Dr Nii Oakley Quaye Kumah, Deputy Minister of Roads and Highways on Monday called on road safety experts to participate in the national sensitisation and enforcement efforts to reduce overloading of heavy duty vehicles.
He said the practice was prominent on transit corridors to neighbouring landlocked countries.
He explained that overloading was a road safety issue because it had devastating effects and contributed to the rapid wear and tear of road infrastructure and inefficient operation of vehicles.
Dr Kumah made the call at the opening of a three-day validation workshop of the technical reports on consultancy services for road safety on the Tema-Paga-Ouagadougou-Bamako corridor under the West African Economic and Monetary Union Ghana Road Programme One in Accra.
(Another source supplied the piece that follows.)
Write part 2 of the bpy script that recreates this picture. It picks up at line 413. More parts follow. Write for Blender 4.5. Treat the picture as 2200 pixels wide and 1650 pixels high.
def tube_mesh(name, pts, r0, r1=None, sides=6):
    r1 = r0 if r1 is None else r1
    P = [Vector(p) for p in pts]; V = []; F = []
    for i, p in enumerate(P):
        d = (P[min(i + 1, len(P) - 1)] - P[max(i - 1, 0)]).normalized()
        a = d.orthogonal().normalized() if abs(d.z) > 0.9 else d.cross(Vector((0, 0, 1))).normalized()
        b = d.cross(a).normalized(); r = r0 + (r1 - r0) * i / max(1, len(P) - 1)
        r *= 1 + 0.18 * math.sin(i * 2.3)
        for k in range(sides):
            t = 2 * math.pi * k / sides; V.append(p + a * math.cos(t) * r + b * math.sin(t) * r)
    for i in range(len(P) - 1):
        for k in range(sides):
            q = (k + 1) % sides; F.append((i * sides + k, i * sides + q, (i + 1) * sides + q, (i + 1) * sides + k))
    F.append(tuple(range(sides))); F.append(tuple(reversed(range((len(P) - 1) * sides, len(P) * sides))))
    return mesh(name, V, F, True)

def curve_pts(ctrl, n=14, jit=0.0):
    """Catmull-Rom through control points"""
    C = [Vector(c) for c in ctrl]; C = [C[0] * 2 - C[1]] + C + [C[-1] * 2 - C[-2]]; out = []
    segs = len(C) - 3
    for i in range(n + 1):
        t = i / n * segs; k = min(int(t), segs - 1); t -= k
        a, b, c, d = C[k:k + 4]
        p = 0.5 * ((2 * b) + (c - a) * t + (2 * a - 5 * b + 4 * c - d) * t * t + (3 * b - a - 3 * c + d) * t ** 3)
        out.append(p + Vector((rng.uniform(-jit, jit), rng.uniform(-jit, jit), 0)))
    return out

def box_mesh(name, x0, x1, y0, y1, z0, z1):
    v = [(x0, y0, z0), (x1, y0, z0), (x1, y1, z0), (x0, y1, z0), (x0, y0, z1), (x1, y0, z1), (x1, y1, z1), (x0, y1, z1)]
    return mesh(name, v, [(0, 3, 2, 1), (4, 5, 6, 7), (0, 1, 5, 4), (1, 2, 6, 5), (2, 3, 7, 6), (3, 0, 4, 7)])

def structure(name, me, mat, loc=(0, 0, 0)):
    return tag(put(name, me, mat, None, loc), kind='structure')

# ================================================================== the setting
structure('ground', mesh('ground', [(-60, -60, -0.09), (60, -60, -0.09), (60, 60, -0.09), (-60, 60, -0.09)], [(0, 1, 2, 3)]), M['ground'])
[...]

The project is the first programme under the New Partnership for African Development's in the West African Sub-Region to improve road
infrastructure and transit facilitation along the Tema-Ouagadougou-Bamako transit corridor.
The participants from Ghana, Burkina Faso and Mali discussed a road safety study undertaken by Ghana on the entire corridor from Tema through
Ouagadougou to Bamako to make it safer.
Dr Kumah noted that transportation was the major catalyst for promoting regional co-operation and integration and could also be a means for improving the competitiveness of economies of countries.
He said evidence from countries around the world indicated a strong relationship between transport facilitation and international trade since transport cost was a key determinant of trade competitiveness.
Dr Kumah reiterated Ghana's commitment to the development of the various transit corridors linking other West African countries, to
facilitate the free movement of goods, services and passengers.
"Effective implementation of road safety measures therefore plays a paramount role in our desire to enhance the movement of goods, passengers and services within the sub-region," he said
The Deputy Minister said the Road Safety Study should remind the participants that in attempting to improve safety on individuals,
comprehensive safety could be achieved if the regional outlook was not taken into account.
He said Ghana was continuously making interventions to major sub-regional and national road projects to ensure their safety because "road safety is a national as well as sub-regional issue".
Dr Kumah urged the participants to come out with practical actions that would contribute to making the Tema-Ouagadougou-Bamako road corridor
safer to serve as a model for similar projects.
The study included production of a road safety improvement framework on the nature of road safety problems along the corridor; production of a Road Safety Action Plan that would identify key hazardous or accident prone
locations and outline interventions and measures for addressing predominant accident causative factors.